**Problem to work on**.
In the material below, please retype the lines from the very first through the one with "col = scene.collection", exactly and without pictures.

******

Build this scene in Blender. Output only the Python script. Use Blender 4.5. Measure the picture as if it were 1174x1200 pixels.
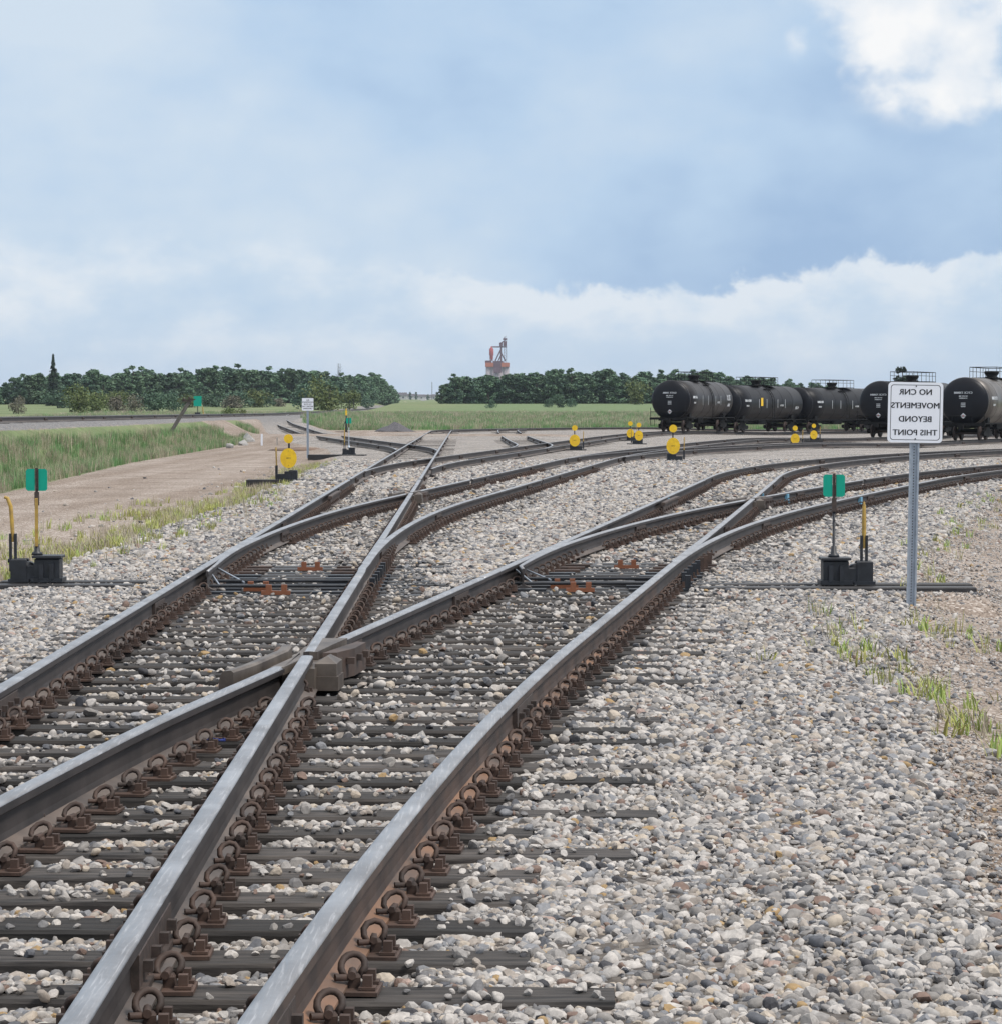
import bpy, bmesh, math, random
import numpy as np
from mathutils import Vector, Matrix
R = math.radians
random.seed(7); rng = np.random.default_rng(11)
for o in list(bpy.data.objects): bpy.data.objects.remove(o, do_unlink=True)
scene = bpy.context.scene
col = scene.collection

# ---------------------------------------------------------------- camera
FPX, HOR, CAMZ = 3300.0, 482.0, 1.45          # focal length and horizon row in photo pixels (1174 wide), eye height over the rails
cam = bpy.data.cameras.new("camera"); camo = bpy.data.objects.new("camera", cam); col.objects.link(camo)
PITCH = math.atan((600-HOR)/FPX)
camo.location = (0, 0, CAMZ); camo.rotation_euler = (R(90)-PITCH, 0, 0)
cam.sensor_fit = 'HORIZONTAL'; cam.sensor_width = 36; cam.lens = 36*FPX/1174
cam.clip_start = 0.1; cam.clip_end = 30000
scene.camera = camo

def nd(nt, t, **kw):
    n = nt.nodes.new(t)
    for k, v in kw.items():
        if k.startswith('i_'):
            key = k[2:]; key = int(key) if key.isdigit() else key.replace('_', ' ')
            n.inputs[key].default_value = v
        else: setattr(n, k, v)
    return n
def ramp(nt, stops, interp='LINEAR'):
    n = nt.nodes.new('ShaderNodeValToRGB'); n.color_ramp.interpolation = interp
    e = n.color_ramp.elements
    while len(e) > 1: e.remove(e[-1])
    e[0].position = stops[0][0]; e[0].color = (*stops[0][1], 1)
    for p, c in stops[1:]:
        x = e.new(p); x.color = (*c, 1)
    return n
def math_n(nt, op, a, b=None, c=None, clamp=False):
    n = nt.nodes.new('ShaderNodeMath'); n.operation = op; n.use_clamp = clamp
    for i, v in enumerate((a, b, c)):
        if v is None: continue
        if isinstance(v, (int, float)): n.inputs[i].default_value = v
        else: nt.links.new(v, n.inputs[i])
    return n.outputs[0]
def mixc(nt, f, a, b, blend='MIX'):
    n = nt.nodes.new('ShaderNodeMix'); n.data_type = 'RGBA'; n.blend_type = blend
    for s, v in ((n.inputs[0], f), (n.inputs[6], a), (n.inputs[7], b)):
        if isinstance(v, (int, float)): s.default_value = v
        elif isinstance(v, tuple): s.default_value = (*v, 1)
        else: nt.links.new(v, s)
    return n.outputs[2]
def smooth(nt, x, a, b):
    n = nt.nodes.new('ShaderNodeMapRange'); n.interpolation_type = 'SMOOTHSTEP'
    n.inputs[1].default_value = a; n.inputs[2].default_value = b
    nt.links.new(x, n.inputs[0]); return n.outputs[0]

# ---------------------------------------------------------------- world: Nishita sky under a broken cloud deck
SUN_EL, SUN_AZ = 56, 118                      # degrees; azimuth measured from +Y towards +X
w = bpy.data.worlds.new("World"); scene.world = w; w.use_nodes = True
nt = w.node_tree; nt.nodes.clear(); L = nt.links.new
sky = nd(nt, 'ShaderNodeTexSky', sky_type='NISHITA', sun_disc=False, sun_elevation=R(SUN_EL), sun_rotation=R(SUN_AZ))
skys = nd(nt, 'ShaderNodeVectorMath', operation='SCALE'); L(sky.outputs[0], skys.inputs[0]); skys.inputs['Scale'].default_value = 0.10
tc = nd(nt, 'ShaderNodeTexCoord'); sep = nd(nt, 'ShaderNodeSeparateXYZ'); L(tc.outputs['Generated'], sep.inputs[0])
az = math_n(nt, 'MULTIPLY', math_n(nt, 'ARCTAN2', sep.outputs[0], sep.outputs[1]), 57.2958)   # degrees right of north
el = math_n(nt, 'MULTIPLY', math_n(nt, 'ARCSINE', sep.outputs[2]), 57.2958)
cv = nd(nt, 'ShaderNodeCombineXYZ'); L(az, cv.inputs[0]); L(el, cv.inputs[1])
def noise(sx, sy, scale, det=6, rough=.55, off=0, dist=0.0):
    m = nd(nt, 'ShaderNodeMapping'); L(cv.outputs[0], m.inputs[0]); m.inputs['Scale'].default_value = (sx, sy, 1); m.inputs['Location'].default_value = (off, off*.7, off)
    n = nd(nt, 'ShaderNodeTexNoise', i_Scale=scale, i_Detail=det, i_Roughness=rough, i_Distortion=dist); L(m.outputs[0], n.inputs['Vector']); return n.outputs[0]
n_big = noise(1, 1.7, .16, 5, .5, 3)
n_mid = noise(1, 1.6, .45, 8, .55, 9)
n_edge = noise(1, 1.1, .9, 8, .6, 21, .3)
n_puff = noise(1, 1.15, .75, 7, .45, 5, .1)
# cloud deck colour: blue grey with lighter and darker parts
deck = ramp(nt, [(.26, (.35, .51, .75)), (.50, (.50, .66, .86)), (.76, (.66, .77, .89))])
# deck gets darker blue towards the right of north and low down, paler on the left
t = math_n(nt, 'MULTIPLY_ADD', smooth(nt, az, -9, 8), -.17, n_big)
lowdark = math_n(nt, 'MULTIPLY', math_n(nt, 'SUBTRACT', 1.0, smooth(nt, el, 2.2, 6.0)), smooth(nt, az, -8, 5))
t = math_n(nt, 'MULTIPLY_ADD', lowdark, -.20, t)
t = math_n(nt, 'MULTIPLY_ADD', math_n(nt, 'SUBTRACT', n_mid, .5), .22, t)
t = math_n(nt, 'ADD', t, .135)
L(t, deck.inputs[0])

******

**Exercise result**.
Build this scene in Blender. Output only the Python script. Use Blender 4.5. Measure the picture as if it were 1174x1200 pixels.
import bpy, bmesh, math, random
import numpy as np
from mathutils import Vector, Matrix
R = math.radians
random.seed(7); rng = np.random.default_rng(11)
for o in list(bpy.data.objects): bpy.data.objects.remove(o, do_unlink=True)
scene = bpy.context.scene
col = scene.collection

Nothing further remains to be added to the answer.